Em 1980, quando eu estava presidente da Câmara, o governador Francelino Pereira veio a Pará de Minas. Ele ocupava a presidência nacional da ARENA, o braço político da ditadura. Para marcar posição, recusei-me a comparecer à sessão da Câmara que ia homenageá-lo. Não era nada contra o governador, piauiense de nascimento, que mais tarde vim conhecer pessoalmente e achei um personagem bastante cordial. Cito-o sempre, pois foi um político modelar e honesto. Homem de diálogo. Francelino morreu recentemente, aos 96 anos de idade.
Como a minha decisão de não presidir a sessão repercutiu negativamente na cidade, pensei em algo para desviar o foco. Então, na véspera do evento, que constaria inclusive com inauguração de retratos na galeria de benfeitores da cidade, chamei os colegas José Paulino e José Primo, para trocar sugestões. Ambos eram admiradores do governador e não aceitariam nada que embaçasse a visita. Mas tinham alguns acertos com políticos cujos retratos já estavam apensos na galeria. Decidimos então esconder os retratos do prefeito José Porfírio e do ex-vereador e advogado Paulo Mendonça Ferreira, cinco vezes presidente da Câmara e figura influente na cidade. Então chamei o servidor da casa, José Viegas, o Cariru, e mandei que ele colocasse os retratos bem no fundo do vão que havia sob a comprida Mesa da Presidência. Ninguém lembraria de procurar os retratos ali. Somente na hora da solenidade é que foi notada a falta dos retratos. Foi o maior “bafão” como se diz hoje em dia. Grande burburinho se alastrou pelas centenas de pessoas. Os visitantes sem saber o que se passava nem perceberam e foram embora no fim do dia sem ficar sabendo. No Pará de Minas o assunto nos dias seguintes não foi outro. Quando tudo se acalmou, muitos dias depois, os retratos voltaram ao seu lugar, para alivio do Cariru

Era um Pará de Minas bem diferente aquele.
Vereadores ganhavam um salário mínimo, a Câmara tinha pouc os funcionários: um secretário que cuidava do expediente e redigia as atas, o grande Raimundo Marciano de Araújo, de saudosa memória, companheiro de muitas aventuras. Um advogado, neste tempo Dr. Anastácio Pinto, um sábio; um estafeta que era o já citado José Viegas; uma recepcionista, que mudava sempre e as zeladoras, as irmãs Viegas, Geni e Marta.

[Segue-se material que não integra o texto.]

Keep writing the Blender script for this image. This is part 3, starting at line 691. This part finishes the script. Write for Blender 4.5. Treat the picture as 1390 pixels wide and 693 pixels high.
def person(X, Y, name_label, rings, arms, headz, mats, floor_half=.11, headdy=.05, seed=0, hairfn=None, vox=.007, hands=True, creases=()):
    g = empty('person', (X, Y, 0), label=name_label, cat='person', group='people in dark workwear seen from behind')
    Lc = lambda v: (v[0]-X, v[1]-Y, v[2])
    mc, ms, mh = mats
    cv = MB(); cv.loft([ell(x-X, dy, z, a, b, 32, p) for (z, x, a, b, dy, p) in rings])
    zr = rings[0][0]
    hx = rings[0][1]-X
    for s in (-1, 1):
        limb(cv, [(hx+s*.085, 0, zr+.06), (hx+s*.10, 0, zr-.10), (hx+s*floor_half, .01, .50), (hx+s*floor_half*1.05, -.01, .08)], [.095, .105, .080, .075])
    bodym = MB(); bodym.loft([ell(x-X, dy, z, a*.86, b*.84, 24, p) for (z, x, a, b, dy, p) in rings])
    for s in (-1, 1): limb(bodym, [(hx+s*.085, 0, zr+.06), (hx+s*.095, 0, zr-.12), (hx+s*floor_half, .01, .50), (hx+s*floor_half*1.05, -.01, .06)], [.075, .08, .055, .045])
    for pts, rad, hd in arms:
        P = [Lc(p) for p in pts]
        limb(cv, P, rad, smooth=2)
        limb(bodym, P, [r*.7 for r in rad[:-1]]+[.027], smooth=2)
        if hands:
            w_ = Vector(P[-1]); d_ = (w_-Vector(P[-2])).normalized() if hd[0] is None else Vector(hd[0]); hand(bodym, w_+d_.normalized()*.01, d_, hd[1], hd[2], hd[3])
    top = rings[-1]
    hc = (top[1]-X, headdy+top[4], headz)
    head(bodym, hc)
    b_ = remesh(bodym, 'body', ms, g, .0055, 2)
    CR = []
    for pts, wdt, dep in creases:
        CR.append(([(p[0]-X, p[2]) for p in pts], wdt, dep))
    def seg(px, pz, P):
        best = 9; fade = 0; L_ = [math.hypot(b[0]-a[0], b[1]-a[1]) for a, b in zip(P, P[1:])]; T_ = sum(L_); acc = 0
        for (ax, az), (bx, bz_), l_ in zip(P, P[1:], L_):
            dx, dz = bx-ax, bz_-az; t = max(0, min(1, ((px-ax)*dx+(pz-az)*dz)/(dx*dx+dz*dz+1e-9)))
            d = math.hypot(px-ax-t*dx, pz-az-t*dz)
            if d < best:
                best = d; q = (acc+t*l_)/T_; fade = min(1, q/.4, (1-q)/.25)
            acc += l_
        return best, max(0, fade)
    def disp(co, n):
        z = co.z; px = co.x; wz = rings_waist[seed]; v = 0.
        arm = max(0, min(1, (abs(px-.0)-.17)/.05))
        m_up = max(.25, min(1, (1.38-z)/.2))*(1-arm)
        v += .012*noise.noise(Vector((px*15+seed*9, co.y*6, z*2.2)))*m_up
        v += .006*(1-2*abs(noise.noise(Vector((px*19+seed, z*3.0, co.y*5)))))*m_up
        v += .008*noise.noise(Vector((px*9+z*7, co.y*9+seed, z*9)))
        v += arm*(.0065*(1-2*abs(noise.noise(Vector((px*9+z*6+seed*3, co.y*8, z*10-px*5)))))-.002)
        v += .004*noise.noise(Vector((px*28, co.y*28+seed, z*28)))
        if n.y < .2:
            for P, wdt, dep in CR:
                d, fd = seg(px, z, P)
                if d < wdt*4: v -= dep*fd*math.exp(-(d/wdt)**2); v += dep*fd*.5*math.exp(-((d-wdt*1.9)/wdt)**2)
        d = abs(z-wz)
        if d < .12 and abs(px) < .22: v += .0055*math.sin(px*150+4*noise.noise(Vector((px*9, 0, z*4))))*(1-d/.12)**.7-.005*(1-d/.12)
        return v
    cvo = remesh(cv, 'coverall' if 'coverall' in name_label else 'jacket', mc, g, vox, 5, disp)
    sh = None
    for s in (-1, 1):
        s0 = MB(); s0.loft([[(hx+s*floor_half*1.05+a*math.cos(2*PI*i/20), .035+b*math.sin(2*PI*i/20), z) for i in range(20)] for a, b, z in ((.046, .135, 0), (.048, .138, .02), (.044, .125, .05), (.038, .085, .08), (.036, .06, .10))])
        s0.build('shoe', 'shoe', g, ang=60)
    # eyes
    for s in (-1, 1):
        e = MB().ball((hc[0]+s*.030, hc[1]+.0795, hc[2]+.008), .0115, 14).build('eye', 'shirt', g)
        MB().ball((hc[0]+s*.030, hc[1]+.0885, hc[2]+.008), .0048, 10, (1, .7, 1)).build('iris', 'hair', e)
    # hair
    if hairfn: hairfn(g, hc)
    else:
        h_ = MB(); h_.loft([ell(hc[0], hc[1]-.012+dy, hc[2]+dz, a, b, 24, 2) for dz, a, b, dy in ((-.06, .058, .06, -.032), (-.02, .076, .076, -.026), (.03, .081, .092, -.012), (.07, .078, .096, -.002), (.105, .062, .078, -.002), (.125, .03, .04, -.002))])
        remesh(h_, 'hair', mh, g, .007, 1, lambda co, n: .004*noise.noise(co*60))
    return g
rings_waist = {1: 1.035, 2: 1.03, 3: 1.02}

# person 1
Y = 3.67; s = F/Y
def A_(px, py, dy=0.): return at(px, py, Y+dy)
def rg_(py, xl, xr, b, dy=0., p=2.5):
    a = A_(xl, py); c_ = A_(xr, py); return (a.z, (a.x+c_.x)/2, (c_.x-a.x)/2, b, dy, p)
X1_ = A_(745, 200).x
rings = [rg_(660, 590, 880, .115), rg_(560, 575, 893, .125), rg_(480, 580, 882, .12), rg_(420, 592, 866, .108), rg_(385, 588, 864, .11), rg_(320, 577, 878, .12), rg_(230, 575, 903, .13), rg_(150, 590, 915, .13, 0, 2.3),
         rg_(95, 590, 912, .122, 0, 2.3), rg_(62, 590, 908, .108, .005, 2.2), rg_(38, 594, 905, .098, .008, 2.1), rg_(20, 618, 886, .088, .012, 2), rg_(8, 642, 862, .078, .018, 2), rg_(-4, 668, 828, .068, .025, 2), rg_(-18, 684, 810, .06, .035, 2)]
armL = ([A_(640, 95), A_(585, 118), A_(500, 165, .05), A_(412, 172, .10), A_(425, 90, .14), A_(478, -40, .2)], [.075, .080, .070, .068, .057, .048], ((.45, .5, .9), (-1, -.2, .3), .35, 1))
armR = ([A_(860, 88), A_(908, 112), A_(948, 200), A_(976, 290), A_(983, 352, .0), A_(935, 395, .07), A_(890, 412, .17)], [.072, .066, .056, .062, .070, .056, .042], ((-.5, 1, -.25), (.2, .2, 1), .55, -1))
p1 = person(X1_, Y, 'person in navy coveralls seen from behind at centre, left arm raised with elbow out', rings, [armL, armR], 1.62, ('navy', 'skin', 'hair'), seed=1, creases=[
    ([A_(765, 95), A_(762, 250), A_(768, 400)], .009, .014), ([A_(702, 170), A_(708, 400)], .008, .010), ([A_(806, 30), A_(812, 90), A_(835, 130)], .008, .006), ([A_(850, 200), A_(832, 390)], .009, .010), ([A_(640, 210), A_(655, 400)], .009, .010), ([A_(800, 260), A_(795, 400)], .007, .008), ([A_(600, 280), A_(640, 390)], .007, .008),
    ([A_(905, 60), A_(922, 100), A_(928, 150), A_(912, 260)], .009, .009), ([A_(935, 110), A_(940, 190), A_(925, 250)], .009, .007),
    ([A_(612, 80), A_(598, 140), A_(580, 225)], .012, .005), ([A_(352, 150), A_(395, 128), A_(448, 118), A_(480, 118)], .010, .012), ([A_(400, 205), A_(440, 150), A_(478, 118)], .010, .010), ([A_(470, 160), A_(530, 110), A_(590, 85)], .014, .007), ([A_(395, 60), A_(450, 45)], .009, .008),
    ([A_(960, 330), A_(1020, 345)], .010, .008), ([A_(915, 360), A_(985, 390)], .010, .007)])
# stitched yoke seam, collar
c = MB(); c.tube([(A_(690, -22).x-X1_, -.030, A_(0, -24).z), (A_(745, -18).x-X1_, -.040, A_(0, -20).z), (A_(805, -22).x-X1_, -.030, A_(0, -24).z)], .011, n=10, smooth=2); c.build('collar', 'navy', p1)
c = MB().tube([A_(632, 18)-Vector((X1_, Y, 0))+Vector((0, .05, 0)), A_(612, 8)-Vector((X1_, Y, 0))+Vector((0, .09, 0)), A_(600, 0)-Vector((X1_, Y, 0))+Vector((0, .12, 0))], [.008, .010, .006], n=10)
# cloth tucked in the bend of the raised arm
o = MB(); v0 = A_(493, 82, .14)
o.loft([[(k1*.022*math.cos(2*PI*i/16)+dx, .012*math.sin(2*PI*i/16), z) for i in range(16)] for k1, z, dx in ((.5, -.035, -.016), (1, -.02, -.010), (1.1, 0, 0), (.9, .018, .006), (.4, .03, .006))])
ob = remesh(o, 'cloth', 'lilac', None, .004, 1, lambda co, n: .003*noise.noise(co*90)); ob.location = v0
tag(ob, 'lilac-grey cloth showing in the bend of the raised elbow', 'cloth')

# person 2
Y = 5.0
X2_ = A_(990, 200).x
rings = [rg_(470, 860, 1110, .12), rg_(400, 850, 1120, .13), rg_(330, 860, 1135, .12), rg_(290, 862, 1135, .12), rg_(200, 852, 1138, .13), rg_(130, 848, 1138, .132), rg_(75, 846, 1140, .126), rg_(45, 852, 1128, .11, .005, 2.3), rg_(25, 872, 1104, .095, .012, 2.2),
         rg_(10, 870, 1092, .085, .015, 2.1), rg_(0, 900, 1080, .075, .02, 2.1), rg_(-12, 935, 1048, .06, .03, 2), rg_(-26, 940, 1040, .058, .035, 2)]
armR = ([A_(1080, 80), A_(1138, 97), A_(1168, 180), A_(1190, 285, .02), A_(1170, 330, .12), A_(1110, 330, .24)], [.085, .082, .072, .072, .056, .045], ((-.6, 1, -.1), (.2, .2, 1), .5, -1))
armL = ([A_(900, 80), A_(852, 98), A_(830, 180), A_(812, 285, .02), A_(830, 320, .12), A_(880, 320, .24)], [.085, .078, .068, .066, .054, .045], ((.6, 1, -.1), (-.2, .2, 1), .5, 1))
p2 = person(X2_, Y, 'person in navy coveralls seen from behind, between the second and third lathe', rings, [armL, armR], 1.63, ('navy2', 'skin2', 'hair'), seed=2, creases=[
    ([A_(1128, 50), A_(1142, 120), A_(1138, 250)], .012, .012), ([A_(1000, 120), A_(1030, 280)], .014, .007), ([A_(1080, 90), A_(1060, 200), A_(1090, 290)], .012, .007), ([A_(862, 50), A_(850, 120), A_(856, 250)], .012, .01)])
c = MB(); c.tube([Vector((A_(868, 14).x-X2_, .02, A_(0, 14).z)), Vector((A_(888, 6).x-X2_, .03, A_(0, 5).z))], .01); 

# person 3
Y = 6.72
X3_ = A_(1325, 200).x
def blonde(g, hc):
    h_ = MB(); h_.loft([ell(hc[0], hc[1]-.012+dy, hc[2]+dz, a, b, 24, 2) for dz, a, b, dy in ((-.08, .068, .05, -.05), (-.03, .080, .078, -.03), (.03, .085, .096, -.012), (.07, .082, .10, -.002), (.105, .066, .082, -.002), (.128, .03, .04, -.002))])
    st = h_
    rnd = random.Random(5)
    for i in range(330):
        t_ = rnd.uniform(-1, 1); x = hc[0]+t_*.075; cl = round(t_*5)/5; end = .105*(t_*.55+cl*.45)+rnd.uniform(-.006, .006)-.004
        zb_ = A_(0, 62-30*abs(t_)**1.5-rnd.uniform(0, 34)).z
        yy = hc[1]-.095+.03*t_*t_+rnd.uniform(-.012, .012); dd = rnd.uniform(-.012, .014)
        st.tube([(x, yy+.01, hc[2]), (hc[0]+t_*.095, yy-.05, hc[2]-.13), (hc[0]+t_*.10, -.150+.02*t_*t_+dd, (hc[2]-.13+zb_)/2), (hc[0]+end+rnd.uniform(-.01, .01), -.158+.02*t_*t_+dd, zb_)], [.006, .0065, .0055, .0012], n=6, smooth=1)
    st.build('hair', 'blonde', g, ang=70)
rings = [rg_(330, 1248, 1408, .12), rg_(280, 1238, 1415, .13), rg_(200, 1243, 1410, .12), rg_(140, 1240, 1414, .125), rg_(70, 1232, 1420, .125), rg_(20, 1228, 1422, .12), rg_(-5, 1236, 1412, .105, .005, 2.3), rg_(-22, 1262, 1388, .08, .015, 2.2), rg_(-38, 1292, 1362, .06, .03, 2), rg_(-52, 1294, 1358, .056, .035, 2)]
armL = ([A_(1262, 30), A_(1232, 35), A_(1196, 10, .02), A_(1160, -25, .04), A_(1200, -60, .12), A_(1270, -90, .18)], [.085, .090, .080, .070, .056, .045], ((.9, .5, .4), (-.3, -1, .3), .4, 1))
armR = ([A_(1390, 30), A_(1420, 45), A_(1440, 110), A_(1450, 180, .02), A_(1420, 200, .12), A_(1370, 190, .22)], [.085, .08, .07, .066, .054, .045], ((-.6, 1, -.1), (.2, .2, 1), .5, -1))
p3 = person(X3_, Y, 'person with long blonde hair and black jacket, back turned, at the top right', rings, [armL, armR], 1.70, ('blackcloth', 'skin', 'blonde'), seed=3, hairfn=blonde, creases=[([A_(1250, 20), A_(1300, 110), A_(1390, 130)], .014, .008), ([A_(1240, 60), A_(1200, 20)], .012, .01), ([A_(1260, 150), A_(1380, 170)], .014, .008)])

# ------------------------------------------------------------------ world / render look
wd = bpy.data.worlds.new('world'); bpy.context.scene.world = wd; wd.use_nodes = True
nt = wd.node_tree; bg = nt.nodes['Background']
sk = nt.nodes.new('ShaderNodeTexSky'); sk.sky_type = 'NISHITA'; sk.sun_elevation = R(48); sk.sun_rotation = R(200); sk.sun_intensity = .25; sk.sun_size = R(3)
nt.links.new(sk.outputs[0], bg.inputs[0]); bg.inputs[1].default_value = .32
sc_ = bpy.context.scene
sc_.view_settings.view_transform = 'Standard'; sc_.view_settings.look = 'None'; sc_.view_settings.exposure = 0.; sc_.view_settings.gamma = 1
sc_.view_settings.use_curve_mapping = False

Vereador não tinha gabinete nem assessores, e tudo fluía muito bem. As reuniões começavam às sete da noite e muitas vezes entravam pela madrugada.
Em certas noites, já altas horas, encerrada a reunião, íamos quase todos prosseguir os debates, de forma amistosa, no Bar Mineirão, ali perto.
Foi bom enquanto durou. Escola de vida, aprendi muito.